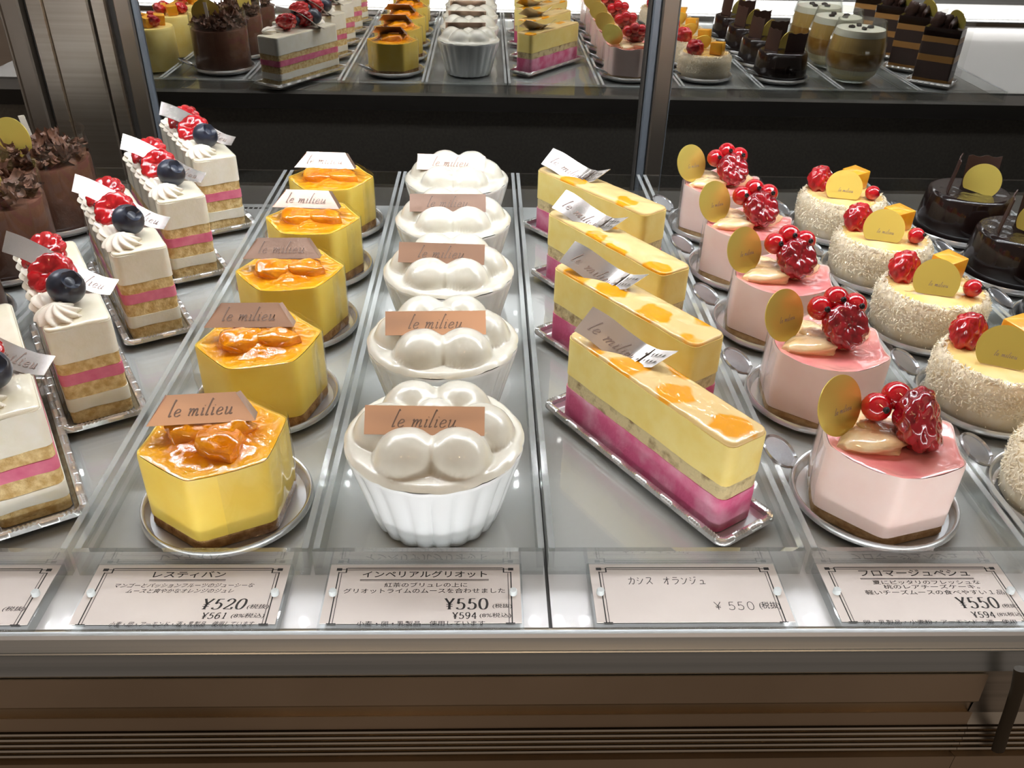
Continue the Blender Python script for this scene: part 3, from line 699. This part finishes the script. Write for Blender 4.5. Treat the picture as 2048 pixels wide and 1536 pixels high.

==

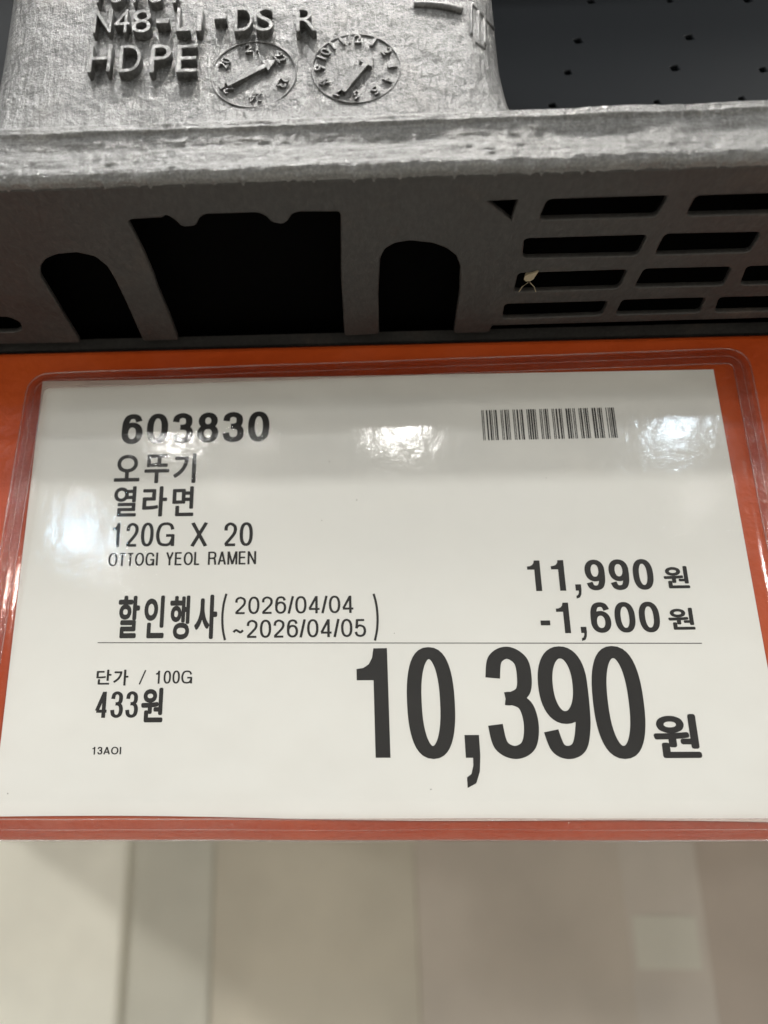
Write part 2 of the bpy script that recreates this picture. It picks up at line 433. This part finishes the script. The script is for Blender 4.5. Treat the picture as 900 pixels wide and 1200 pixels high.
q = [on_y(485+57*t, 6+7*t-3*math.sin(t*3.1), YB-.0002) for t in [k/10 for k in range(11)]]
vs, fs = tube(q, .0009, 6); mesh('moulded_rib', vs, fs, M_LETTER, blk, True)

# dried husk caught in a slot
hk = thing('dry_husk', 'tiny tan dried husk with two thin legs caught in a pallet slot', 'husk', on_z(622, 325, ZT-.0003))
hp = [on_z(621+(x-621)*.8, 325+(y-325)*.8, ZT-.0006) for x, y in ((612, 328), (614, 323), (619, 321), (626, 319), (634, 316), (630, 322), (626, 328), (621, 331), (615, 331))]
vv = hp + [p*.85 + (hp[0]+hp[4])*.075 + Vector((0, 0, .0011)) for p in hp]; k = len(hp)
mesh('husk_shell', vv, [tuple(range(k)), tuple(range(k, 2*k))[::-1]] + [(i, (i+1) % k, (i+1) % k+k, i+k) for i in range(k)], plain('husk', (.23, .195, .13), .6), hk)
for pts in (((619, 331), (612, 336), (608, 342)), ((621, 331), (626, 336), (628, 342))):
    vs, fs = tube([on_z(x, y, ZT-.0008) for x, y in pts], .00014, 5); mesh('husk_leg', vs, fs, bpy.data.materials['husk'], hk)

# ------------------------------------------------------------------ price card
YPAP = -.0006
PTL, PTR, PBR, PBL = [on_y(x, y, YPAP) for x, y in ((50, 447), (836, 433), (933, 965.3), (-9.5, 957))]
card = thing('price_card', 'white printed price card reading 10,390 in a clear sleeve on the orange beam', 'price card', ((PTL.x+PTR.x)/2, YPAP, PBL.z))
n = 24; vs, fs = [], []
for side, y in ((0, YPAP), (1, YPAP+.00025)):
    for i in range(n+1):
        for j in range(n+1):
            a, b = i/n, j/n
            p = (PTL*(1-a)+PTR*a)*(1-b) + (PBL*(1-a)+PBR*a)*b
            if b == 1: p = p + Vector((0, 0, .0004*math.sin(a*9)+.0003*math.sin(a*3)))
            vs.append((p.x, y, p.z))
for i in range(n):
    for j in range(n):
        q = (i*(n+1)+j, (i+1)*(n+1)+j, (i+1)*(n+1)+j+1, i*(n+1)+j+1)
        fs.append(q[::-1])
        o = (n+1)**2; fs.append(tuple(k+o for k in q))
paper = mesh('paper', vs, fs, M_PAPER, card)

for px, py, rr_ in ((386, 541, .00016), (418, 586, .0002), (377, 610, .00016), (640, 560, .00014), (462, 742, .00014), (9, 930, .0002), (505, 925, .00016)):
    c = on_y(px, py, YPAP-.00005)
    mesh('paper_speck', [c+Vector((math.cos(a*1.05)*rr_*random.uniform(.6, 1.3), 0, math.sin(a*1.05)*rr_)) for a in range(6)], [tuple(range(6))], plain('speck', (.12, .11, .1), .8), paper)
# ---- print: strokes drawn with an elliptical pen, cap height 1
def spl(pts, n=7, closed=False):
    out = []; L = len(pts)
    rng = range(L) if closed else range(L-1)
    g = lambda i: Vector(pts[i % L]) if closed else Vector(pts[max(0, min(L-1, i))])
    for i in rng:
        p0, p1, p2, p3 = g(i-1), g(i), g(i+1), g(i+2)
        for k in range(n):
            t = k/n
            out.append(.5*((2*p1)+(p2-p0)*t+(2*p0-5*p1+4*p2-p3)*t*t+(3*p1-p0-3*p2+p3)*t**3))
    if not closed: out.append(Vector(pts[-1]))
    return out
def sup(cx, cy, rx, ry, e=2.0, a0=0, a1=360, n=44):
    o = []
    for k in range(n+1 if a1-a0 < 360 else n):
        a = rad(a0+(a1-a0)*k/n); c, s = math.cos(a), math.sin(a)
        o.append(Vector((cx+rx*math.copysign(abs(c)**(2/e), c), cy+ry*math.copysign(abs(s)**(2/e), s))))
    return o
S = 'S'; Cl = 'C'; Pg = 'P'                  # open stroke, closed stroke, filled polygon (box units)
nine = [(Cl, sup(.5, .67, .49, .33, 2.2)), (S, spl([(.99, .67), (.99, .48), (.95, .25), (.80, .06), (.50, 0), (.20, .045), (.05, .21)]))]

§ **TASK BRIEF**
Repeat, word for word, only the lines from the line holding "Write part 2" through the line holding "vs, fs = tube([on_z(x, y, ZT-.0008)", with both of those lines included.

§ **FULL OUTPUT**
Write part 2 of the bpy script that recreates this picture. It picks up at line 433. This part finishes the script. The script is for Blender 4.5. Treat the picture as 900 pixels wide and 1200 pixels high.
q = [on_y(485+57*t, 6+7*t-3*math.sin(t*3.1), YB-.0002) for t in [k/10 for k in range(11)]]
vs, fs = tube(q, .0009, 6); mesh('moulded_rib', vs, fs, M_LETTER, blk, True)

# dried husk caught in a slot
hk = thing('dry_husk', 'tiny tan dried husk with two thin legs caught in a pallet slot', 'husk', on_z(622, 325, ZT-.0003))
hp = [on_z(621+(x-621)*.8, 325+(y-325)*.8, ZT-.0006) for x, y in ((612, 328), (614, 323), (619, 321), (626, 319), (634, 316), (630, 322), (626, 328), (621, 331), (615, 331))]
vv = hp + [p*.85 + (hp[0]+hp[4])*.075 + Vector((0, 0, .0011)) for p in hp]; k = len(hp)
mesh('husk_shell', vv, [tuple(range(k)), tuple(range(k, 2*k))[::-1]] + [(i, (i+1) % k, (i+1) % k+k, i+k) for i in range(k)], plain('husk', (.23, .195, .13), .6), hk)
for pts in (((619, 331), (612, 336), (608, 342)), ((621, 331), (626, 336), (628, 342))):
    vs, fs = tube([on_z(x, y, ZT-.0008) for x, y in pts], .00014, 5); mesh('husk_leg', vs, fs, bpy.data.materials['husk'], hk)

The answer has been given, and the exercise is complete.